Cosa significa arrivare ad accarezzare il mondo del professionismo?
«La CAN PRO è la prima porta per accedere tra i “grandi” e ricordo ogni cosa come fosse ieri. Hai la fortuna e l’onore di assaporare il calcio “vero”: l’organizzazione capillare delle partite, il prestigio degli spogliatoi e degli stadi che frequenti, il confronto diretto e ravvicinato con persone che sono nel mondo del pallone da un’intera vita. Ho avuto l’onore di arbitrare Dario Hubner, che pur se a fine carriera era ancora un “mostro”, e di dirigere partite incredibili tra playoff e finali Primavera, incrociando pure campioni emergenti come Mario Balotelli e Sebastian Giovinco. Senza dimenticare le amichevoli precampionato con Inter, Napoli, Lazio, Fiorentina e Parma o altre gare in stadi straordinari come Verona, Genova, Pisa, Trieste o Reggio Emilia».
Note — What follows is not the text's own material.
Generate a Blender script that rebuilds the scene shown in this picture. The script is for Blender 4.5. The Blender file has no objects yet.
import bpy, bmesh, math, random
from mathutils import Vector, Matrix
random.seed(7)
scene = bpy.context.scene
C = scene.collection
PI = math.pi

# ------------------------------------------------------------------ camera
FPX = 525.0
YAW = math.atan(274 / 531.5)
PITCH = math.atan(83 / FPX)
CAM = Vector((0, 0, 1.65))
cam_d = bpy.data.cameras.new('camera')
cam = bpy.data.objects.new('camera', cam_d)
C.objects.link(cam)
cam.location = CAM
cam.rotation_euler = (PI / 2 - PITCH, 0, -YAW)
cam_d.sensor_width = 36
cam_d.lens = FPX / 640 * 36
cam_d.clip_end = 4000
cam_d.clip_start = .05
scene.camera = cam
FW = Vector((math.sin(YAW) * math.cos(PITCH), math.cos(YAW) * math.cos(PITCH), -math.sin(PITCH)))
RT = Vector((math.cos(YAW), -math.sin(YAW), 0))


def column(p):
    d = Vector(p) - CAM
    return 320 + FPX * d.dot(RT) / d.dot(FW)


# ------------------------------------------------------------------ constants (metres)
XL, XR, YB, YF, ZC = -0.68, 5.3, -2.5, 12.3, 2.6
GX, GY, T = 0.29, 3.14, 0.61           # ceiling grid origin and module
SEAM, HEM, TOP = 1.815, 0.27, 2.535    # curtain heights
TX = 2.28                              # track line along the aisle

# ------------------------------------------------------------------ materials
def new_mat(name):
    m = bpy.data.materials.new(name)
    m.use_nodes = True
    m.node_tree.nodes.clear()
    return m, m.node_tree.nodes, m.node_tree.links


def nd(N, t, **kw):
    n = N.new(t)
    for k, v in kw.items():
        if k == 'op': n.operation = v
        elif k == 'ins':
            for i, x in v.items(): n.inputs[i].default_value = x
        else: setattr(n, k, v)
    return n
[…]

Qual è il messaggio che, dall’alto della tua esperienza, cerchi di trasmettere alle nuove generazioni?
«Vogliamo far capire loro che nel mondo dell’Aia non esistono porte chiuse. L’arbitraggio ti fa crescere in fretta e maturare prima degli altri: servono spirito di sacrificio, dedizione, disciplina, voglia di arrivare e di non accontentarsi mai. Stiamo facendo di tutto per trasmettere questi valori e i risultati, dopo tanto lavoro, iniziano a farsi vedere. Il ruolo dell’arbitro non è da prendere alla leggera: richiede tempo, sacrificio, disponibilità, allenamento. È il messaggio che vogliamo trasmettere anche ai genitori: diventare arbitro fa bene ai ragazzi, sia nel calcio che nella vita di tutti i giorni».